Faroeste caboclo tem outro desafio, que é a
proximidade com produção também inspirada no legado de Renato Russo.
Somos tão jovens, filme de Antonio Carlos da Fontoura, recém-lançado e
ambientado no início da carreira de Renato Russo, tem tido sucesso em
todo o país. Repetir o mesmo com Faroeste caboclo não é tarefa das mais
fáceis. Porém, a julgar pelos seguidores saudosistas do Legião, parece
que o novo longa-metragem deve trilhar caminho parecido. Somente o
trailer oficial já foi visto no YouTube, até o início da tarde de ontem,
por mais de 2,5 milhões de pessoas.
Diretor vem da publicidade
O
diretor brasiliense René Sampaio conseguiu o feito de realizar um
faroeste na cidade grande, como reza a letra da canção de Renato Russo. O
filme tem agilidade, as cenas de ação convencem, o elenco é bom, tudo
isso garante elementos de sobra para não frustrar as expectativas dos
fãs do Legião Urbana. Mas é bom avisar: não se trata de nenhuma
obra-prima, mas de filme honesto, bem no estilo Globo Filmes – uma
mescla da linguagem televisiva com cinema.
O ritmo intenso da
narrativa foi garantido pela vasta experiência de René Sampaio na
publicidade. Ele tem vários prêmios no currículo, entre eles o Leão de
Prata, em Cannes, em 2005. Depois da estreia nas telas com o
curta-metragem Sinistro (2000), produção que conquistou sete Candangos
no Festival de Brasília, ele finalmente chega ao longa-metragem sem
esconder as influências da linguagem publicitária. Nem é seu desejo.
“É
o jeito que sei filmar. Minhas escolhas têm a ver com minha escola.
Porém, também há planos contemplativos em que os atores estão em ritmo
bem diferente do publicitário”, diz o diretor. A opção pela história é
algo da época de juventude. “Tinha 14 anos quando ouvia a canção no
rádio e a imaginava no cinema. Era o filme que gostaria de fazer. Deu
certo. É uma história que faz muito sentido para minha geração.” A
adaptação acabou ficando bem diferente das primeiras impressões que René
teve da letra. “Naquele tempo, minha visão era bem alegórica e
acompanhava a métrica e rima, o que não tem como ser repetido no filme.

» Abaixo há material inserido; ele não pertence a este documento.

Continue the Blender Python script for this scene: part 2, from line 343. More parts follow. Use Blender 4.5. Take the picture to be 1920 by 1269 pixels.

Tive agora um pouco mais de compromisso com a realidade.”
A
expectativa de René Sampaio é grande. “Estamos esperando que os números
de acesso à internet se concretizem na bilheteria. Ao mesmo tempo, estou
com o pé no chão. Tento manter a expectativa de que quem assistir ao
filme saia satisfeito e entenda a adaptação a que me propus realizar. Se
ainda assim o projeto se concretizar em sucesso de bilheteria, melhor
ainda.” Com três roteiros em andamento – dois dramas e uma comédia –, o
cineasta espera um futuro intenso. Sobretudo se atingir êxito com
Faroeste caboclo. “Este filme retrata um Brasil que ainda é atual. As
questões ali ainda permanecem importantes. Fala da minha geração, mas
não acho que seja algo datado. Muita molecada ouve Legião e gosta dessa
música. Sinal que permaneceu”, conclui o cineasta.
Legião em Cannes
O
legado de Renato Russo continua rendendo nos cinemas. O diretor mineiro
Thales Corrêa, de 24 anos, exibirá diariamente em Cannes, na mostra
paralela Short Film Corner, o curta Parents, baseado na letra Pais e
filhos, do Legião Urbana. O filme, rodado em Los Angeles, onde mora há
três anos, é protagonizado por Ludmila Dayer. A ideia surgiu em janeiro
do ano passado. Thales estava com amigos em um bar da terra natal, Campo
Belo, quando a canção começou a tocar e o filme inteiro se formou na
sua cabeça. Cinco meses depois, ao receber a notícia de que seu pai
havia falecido, a letra de Renato Russo voltou à cabeça. Principalmente o
trecho “é preciso amar as pessoas como se não houvesse amanhã”.